If suspicious activity is detected: Report to the designated contact within one hour. Don't investigate alone or delete anything.
If a breach is confirmed: Isolate affected systems, preserve logs intact, notify legal counsel, assess data exposure, and prepare California breach notifications — most incidents require notifying affected parties within 30 days.
After systems are restored: Run a post-incident review within two weeks. What failed, what worked, and what does the plan need to change?
Walnut Creek Chamber members can compare notes through the Chamber's monthly BASH events and Civic Affairs Forums — both are natural venues to learn from businesses that have navigated these situations before.

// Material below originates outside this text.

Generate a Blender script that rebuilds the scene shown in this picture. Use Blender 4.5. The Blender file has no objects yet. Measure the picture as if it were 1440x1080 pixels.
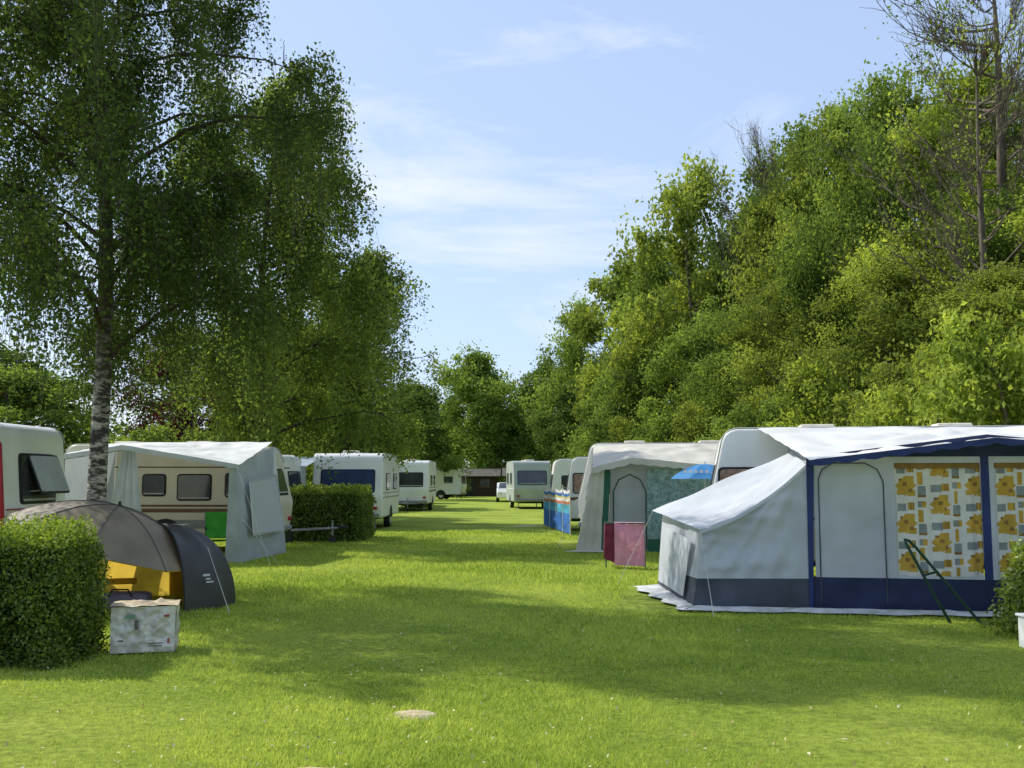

In practice: Document your breach policy and incident response plan before you need them — improvised responses during an active incident cost more and miss critical steps.
Frequently Asked Questions
Do these controls apply to a small business with fewer than 10 employees?
Yes — and they matter more for small teams. Smaller organizations have less redundancy to absorb a breach and the same legal obligations under California law as larger companies. MFA and a quarterly access audit can be set up in an afternoon.
The size of your business doesn't change your exposure — it changes how fast a breach can hurt you.
What if we can't afford dedicated IT support?
MFA is built into most existing platforms like Google Workspace and Microsoft 365. Full-disk encryption is included in the operating system at no cost. A breach reporting policy is a one-page document.
The highest-value security controls for small businesses cost time, not money.
Does California have specific breach notification requirements?
Yes. Under California's data breach notification law, businesses that collect personal information on residents — including employees — must notify affected parties after a confirmed breach. Timelines depend on the type of data exposed, so consult a California business attorney before an incident occurs.
Know your notification obligations now — you won't have time to research them during a breach.